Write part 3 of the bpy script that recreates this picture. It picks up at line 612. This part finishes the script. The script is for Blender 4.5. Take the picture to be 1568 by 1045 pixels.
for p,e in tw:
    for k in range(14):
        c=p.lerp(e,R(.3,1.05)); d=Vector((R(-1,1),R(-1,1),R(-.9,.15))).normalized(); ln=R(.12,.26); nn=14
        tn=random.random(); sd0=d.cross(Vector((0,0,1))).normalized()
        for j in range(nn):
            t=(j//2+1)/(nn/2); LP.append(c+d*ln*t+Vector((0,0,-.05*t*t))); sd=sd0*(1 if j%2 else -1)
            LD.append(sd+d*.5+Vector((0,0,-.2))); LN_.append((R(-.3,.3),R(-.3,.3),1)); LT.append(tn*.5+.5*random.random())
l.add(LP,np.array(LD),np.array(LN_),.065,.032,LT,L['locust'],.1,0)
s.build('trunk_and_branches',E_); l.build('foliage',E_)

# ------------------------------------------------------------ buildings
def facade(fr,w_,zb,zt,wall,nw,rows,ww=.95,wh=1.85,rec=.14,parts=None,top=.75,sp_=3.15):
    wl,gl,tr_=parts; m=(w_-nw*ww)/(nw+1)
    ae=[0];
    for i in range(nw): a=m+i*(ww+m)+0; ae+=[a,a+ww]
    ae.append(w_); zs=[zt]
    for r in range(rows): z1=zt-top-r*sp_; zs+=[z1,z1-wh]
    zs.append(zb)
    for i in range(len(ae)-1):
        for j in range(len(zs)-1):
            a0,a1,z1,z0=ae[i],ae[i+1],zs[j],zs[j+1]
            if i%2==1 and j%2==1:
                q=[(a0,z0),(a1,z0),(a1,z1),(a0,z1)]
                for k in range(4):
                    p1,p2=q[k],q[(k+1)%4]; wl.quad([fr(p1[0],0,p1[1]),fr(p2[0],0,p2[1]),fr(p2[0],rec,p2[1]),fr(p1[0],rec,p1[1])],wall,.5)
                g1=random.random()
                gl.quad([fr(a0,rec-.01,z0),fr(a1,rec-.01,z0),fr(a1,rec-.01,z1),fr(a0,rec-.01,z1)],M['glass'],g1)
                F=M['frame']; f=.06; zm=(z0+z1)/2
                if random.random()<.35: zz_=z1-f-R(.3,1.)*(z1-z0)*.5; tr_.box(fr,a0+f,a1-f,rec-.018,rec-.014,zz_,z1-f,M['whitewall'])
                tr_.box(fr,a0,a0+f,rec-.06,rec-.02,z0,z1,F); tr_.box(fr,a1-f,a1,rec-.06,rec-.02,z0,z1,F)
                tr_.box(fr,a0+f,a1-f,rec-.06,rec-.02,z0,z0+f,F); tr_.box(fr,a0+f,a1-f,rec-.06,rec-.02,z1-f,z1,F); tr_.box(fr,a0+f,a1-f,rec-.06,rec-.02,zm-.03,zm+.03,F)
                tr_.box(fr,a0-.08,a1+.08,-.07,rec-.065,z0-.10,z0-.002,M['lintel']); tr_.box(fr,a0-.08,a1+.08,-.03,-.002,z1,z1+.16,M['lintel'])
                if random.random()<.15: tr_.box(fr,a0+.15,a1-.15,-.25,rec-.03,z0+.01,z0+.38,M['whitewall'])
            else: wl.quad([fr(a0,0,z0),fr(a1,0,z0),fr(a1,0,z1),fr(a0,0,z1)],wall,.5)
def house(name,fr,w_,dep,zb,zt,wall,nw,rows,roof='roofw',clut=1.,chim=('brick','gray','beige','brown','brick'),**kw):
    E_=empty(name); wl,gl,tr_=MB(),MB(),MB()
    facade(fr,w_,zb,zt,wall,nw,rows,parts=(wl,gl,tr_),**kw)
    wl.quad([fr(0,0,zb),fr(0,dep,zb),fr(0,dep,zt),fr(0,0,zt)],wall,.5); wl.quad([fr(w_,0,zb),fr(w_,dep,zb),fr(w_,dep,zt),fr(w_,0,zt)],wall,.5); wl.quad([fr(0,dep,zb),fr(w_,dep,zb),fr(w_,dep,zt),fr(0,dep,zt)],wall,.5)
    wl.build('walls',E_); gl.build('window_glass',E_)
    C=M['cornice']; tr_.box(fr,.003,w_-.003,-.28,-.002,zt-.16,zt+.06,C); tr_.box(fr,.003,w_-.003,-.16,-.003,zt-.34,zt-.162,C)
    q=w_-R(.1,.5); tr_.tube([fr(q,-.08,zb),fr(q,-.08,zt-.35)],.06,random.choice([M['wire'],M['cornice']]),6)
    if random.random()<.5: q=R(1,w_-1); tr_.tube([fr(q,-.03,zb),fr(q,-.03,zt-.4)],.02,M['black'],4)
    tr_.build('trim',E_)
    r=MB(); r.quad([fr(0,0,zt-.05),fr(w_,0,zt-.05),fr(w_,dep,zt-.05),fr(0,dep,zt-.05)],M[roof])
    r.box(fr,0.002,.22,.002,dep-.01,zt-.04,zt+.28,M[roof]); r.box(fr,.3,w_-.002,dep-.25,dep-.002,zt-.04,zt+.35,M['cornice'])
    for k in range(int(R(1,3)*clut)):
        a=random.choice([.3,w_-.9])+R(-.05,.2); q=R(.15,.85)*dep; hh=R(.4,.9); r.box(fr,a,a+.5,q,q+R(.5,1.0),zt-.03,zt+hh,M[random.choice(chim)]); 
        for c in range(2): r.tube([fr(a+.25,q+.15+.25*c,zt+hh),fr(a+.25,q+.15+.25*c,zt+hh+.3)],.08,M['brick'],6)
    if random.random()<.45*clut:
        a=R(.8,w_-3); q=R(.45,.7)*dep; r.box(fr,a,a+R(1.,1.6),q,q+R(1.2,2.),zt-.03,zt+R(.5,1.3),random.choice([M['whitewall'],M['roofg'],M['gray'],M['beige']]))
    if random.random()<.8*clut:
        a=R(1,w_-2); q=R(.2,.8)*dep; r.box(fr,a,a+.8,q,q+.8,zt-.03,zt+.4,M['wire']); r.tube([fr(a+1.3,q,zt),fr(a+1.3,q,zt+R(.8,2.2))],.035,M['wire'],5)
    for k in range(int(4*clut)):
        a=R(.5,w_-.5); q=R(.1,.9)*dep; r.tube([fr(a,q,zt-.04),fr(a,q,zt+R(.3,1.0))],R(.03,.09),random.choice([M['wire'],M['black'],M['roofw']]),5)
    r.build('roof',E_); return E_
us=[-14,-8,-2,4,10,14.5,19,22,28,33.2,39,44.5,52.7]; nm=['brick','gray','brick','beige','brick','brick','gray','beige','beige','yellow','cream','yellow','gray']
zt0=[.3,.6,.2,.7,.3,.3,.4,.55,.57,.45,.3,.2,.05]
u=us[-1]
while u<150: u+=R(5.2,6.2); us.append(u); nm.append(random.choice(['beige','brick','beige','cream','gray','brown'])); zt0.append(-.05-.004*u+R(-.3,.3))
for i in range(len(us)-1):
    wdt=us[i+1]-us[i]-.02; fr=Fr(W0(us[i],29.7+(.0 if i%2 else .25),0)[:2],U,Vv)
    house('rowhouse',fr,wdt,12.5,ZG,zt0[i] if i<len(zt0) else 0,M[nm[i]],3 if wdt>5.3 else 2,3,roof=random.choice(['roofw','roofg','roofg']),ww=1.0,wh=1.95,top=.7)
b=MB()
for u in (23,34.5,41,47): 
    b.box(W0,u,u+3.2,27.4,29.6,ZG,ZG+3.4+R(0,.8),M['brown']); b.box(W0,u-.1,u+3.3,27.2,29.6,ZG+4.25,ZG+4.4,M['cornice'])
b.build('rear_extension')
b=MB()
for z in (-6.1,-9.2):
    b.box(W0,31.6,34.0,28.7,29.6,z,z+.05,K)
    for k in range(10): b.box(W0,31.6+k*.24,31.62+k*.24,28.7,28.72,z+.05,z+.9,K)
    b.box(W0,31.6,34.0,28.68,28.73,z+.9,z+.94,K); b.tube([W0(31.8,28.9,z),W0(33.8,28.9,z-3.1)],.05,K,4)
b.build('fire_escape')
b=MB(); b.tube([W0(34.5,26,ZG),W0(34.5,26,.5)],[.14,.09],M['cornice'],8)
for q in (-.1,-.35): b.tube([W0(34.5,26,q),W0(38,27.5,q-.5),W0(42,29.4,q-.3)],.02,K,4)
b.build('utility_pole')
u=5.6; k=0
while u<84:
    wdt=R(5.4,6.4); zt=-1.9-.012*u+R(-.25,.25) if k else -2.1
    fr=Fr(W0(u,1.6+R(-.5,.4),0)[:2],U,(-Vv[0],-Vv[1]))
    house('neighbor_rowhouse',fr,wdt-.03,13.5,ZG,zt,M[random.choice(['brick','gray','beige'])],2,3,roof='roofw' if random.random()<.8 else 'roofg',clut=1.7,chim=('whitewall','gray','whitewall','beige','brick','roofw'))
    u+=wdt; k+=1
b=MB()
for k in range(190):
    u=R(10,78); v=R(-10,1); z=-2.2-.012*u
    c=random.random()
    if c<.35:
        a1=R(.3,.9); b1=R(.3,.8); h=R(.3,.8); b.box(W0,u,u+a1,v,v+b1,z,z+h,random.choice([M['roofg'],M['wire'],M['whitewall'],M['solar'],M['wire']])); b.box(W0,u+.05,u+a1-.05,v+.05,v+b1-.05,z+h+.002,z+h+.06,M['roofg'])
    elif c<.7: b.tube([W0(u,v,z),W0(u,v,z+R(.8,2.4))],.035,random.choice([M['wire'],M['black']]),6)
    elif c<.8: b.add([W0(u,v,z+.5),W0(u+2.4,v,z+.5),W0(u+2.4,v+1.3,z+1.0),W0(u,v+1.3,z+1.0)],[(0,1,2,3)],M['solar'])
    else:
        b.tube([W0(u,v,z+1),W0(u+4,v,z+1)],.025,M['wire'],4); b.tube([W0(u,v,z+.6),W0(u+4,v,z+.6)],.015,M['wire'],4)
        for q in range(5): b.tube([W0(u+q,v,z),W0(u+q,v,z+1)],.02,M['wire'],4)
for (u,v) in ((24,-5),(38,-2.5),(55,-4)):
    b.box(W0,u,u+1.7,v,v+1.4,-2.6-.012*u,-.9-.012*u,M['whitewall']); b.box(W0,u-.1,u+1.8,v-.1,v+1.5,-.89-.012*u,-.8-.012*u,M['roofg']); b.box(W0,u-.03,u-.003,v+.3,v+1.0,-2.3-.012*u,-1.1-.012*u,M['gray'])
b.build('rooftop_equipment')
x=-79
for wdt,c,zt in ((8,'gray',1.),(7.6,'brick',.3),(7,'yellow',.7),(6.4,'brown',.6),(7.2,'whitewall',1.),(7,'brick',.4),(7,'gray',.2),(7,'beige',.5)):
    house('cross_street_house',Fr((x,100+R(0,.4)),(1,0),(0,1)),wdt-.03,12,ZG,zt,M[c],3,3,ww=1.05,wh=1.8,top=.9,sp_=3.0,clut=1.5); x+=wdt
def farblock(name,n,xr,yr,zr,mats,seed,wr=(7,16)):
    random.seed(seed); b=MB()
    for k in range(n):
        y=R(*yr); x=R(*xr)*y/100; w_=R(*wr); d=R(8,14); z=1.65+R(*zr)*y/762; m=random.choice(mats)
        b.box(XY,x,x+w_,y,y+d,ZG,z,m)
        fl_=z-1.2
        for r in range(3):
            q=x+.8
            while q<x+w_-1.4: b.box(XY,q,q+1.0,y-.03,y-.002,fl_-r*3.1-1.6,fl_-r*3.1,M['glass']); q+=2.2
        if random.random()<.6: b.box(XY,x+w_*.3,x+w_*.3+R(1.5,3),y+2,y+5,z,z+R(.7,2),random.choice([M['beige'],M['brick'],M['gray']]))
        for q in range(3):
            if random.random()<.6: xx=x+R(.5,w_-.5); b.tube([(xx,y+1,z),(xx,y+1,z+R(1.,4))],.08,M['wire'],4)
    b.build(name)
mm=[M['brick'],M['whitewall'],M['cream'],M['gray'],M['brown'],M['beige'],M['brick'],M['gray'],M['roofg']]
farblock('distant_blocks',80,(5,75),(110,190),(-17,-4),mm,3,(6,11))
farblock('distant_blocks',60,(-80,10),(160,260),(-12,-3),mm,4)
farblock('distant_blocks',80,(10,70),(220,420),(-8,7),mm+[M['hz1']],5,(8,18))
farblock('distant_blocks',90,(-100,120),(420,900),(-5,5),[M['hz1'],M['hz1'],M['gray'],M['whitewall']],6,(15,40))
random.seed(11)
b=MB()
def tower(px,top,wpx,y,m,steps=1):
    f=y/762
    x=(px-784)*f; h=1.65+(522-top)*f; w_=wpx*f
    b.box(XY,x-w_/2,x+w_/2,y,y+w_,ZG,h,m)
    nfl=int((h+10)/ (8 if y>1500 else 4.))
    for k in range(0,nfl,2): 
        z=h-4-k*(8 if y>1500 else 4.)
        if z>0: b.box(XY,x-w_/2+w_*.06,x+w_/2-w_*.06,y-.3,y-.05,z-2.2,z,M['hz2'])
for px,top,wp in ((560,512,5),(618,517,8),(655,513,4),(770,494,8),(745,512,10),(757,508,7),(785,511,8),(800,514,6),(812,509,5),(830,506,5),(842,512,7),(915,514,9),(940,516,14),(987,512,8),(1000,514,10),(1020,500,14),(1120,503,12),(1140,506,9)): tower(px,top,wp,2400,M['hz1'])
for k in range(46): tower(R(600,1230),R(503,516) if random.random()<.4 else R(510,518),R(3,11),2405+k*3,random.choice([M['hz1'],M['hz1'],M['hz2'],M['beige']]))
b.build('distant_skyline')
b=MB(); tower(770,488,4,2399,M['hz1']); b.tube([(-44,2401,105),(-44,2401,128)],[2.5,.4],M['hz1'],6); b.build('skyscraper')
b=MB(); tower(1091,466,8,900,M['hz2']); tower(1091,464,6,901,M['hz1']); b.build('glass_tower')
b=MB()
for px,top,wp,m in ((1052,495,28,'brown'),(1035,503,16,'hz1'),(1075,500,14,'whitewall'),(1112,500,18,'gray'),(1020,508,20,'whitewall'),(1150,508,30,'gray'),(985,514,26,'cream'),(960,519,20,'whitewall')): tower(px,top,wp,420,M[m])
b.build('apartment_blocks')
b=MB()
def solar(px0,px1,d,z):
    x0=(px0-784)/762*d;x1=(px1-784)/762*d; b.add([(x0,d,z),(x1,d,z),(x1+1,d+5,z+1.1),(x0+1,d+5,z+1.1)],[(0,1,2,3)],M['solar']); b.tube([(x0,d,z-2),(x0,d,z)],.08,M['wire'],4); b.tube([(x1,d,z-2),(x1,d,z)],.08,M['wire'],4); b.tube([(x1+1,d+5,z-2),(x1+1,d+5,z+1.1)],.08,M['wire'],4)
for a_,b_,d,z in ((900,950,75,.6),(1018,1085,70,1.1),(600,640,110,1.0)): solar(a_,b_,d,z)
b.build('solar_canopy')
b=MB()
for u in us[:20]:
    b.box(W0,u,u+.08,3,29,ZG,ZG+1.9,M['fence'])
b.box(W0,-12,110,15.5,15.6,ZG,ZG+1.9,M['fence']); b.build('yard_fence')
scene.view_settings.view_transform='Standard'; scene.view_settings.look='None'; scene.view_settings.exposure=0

+++

§ **DIRECTIONS**
Word for word, reproduce the listing above from its start up to and including the line that has "s.build('trunk_and_branches',E_); l.build('foliage',E_)". Give only those lines.

§ **SOLUTION**
Write part 3 of the bpy script that recreates this picture. It picks up at line 612. This part finishes the script. The script is for Blender 4.5. Take the picture to be 1568 by 1045 pixels.
for p,e in tw:
    for k in range(14):
        c=p.lerp(e,R(.3,1.05)); d=Vector((R(-1,1),R(-1,1),R(-.9,.15))).normalized(); ln=R(.12,.26); nn=14
        tn=random.random(); sd0=d.cross(Vector((0,0,1))).normalized()
        for j in range(nn):
            t=(j//2+1)/(nn/2); LP.append(c+d*ln*t+Vector((0,0,-.05*t*t))); sd=sd0*(1 if j%2 else -1)
            LD.append(sd+d*.5+Vector((0,0,-.2))); LN_.append((R(-.3,.3),R(-.3,.3),1)); LT.append(tn*.5+.5*random.random())
l.add(LP,np.array(LD),np.array(LN_),.065,.032,LT,L['locust'],.1,0)
s.build('trunk_and_branches',E_); l.build('foliage',E_)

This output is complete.